8. Liability during Revival and Rehabilitation of companies
Section 257(3) : The interim administrator shall appoint a committee of creditors. The interim administrator may direct any promoter, director or any key managerial personnel to attend any meeting of the committee of creditors and to furnish such information as may be considered necessary by the interim administrator.
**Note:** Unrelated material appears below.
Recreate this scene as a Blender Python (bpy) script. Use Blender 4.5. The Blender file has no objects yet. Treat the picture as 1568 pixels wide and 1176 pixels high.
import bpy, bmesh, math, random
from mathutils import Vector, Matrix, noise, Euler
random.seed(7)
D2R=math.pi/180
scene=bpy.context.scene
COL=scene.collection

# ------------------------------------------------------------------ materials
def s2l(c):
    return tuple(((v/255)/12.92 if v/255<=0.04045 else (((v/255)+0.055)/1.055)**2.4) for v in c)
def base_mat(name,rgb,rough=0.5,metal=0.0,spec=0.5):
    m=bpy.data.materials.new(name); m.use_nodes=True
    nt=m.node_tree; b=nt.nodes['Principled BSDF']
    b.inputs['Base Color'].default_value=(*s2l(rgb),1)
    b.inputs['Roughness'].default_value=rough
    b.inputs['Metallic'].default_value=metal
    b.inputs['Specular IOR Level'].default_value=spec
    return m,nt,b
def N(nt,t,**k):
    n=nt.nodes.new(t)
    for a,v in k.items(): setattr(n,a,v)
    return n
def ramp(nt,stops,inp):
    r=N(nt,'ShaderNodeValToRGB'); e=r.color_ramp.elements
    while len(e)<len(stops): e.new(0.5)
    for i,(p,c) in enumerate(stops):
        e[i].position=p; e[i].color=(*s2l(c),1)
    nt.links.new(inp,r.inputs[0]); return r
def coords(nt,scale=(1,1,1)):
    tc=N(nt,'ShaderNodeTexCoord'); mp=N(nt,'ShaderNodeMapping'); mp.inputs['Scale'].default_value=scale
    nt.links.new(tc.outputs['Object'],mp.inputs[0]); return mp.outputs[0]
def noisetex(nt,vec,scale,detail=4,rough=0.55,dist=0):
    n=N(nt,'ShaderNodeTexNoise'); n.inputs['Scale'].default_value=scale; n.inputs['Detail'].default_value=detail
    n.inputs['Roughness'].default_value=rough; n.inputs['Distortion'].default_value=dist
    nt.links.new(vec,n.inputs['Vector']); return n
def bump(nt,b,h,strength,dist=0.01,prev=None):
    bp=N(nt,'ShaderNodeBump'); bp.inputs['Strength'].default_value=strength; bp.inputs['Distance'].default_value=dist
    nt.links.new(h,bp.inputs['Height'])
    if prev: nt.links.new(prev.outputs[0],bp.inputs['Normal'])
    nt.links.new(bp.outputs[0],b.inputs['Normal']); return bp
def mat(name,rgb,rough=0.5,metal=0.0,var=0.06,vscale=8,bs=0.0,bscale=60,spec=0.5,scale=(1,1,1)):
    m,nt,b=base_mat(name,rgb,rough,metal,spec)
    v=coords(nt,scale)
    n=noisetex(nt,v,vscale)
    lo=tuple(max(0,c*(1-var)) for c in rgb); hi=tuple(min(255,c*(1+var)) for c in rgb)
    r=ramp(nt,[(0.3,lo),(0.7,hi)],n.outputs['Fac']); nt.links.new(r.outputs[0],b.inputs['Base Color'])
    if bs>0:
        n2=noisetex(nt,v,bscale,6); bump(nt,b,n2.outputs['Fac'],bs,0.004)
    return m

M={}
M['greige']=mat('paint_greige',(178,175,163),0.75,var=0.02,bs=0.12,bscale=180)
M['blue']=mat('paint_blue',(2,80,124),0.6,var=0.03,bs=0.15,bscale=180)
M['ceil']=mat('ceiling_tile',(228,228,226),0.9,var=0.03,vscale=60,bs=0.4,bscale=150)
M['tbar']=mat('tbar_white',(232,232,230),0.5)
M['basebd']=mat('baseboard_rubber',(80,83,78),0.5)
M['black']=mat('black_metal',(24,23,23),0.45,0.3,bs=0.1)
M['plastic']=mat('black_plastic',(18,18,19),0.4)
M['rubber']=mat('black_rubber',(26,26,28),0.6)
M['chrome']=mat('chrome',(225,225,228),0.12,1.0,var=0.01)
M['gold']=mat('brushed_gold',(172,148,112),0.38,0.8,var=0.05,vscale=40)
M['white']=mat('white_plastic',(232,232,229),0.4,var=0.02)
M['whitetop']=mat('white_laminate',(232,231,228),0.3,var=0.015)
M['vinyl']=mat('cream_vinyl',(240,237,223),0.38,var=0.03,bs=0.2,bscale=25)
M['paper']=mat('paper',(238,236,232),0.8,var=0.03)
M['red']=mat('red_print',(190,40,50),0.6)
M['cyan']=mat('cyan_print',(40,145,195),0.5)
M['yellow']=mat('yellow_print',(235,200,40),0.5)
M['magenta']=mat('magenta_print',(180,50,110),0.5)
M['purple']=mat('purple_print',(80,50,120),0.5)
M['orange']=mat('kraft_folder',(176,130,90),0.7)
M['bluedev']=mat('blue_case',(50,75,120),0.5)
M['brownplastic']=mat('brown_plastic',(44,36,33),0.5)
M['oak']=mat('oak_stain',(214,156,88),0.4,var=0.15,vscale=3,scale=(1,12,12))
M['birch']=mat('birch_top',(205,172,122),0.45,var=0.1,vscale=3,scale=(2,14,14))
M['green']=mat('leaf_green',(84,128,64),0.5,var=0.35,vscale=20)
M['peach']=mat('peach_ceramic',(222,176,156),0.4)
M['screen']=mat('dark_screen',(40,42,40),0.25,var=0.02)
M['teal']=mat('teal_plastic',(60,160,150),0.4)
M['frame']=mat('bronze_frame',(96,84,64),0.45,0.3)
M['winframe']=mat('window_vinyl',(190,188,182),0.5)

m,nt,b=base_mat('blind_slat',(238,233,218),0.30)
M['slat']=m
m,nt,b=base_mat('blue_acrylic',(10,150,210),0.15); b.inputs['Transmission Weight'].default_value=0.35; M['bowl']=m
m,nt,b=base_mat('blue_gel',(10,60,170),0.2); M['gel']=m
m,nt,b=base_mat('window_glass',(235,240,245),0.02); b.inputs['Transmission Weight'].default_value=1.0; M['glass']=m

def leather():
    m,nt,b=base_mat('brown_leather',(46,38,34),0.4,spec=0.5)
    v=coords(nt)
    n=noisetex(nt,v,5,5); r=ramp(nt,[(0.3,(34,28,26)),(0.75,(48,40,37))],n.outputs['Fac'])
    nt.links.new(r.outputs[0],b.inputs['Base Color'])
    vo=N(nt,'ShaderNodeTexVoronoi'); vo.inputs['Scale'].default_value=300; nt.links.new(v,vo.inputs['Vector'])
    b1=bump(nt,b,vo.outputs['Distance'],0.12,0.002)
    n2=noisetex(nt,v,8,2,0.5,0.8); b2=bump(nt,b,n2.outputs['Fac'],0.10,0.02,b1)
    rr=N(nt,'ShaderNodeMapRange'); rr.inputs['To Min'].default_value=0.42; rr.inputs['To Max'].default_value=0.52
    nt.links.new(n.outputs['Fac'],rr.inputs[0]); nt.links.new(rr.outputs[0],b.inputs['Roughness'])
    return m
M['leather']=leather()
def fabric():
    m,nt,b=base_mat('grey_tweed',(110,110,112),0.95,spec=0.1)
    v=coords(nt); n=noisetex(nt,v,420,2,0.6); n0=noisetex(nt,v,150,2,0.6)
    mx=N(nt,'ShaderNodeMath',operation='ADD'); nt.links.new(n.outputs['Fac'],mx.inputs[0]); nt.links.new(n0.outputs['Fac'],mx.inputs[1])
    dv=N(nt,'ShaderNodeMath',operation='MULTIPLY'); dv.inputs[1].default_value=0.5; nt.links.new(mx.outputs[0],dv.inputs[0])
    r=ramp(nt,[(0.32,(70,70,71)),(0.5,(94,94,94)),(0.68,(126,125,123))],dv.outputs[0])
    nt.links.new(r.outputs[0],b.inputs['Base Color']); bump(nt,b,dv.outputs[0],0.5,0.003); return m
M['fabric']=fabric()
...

Section 266(2) : If the Tribunal is satisfied on the basis of the information and evidence in its possession with respect to any person who is or was a director or an officer or other employee of the sick company, that such person by himself or along with others had diverted the funds or other property of such company for any purpose other than the purposes of the company or, had managed the affairs of the company in a manner highly detrimental to the interests of the company, the Tribunal shall, by order, direct the public financial institutions, scheduled banks and State level institutions not to provide, for a maximum period of ten years from the date of the order, any financial assistance to such person or any firm of which such person is a partner or any company or other body corporate of which such person is a director, by whatever name called, or to disqualify the said director, promoter, manager from being appointed as a director in any company registered under this Act for a maximum period of six years.
Right to receive remuneration and preliminary expenses.
In absence of any agreement with the company a promoter cannot claim any remuneration for his services from the company. However if there is an agreement regarding promotor’s remuneration between him and company, the promoter has a right to get the remuneration.
The promoters have right to receive the expenses incurred in formation and registration of the company as provided in the articles.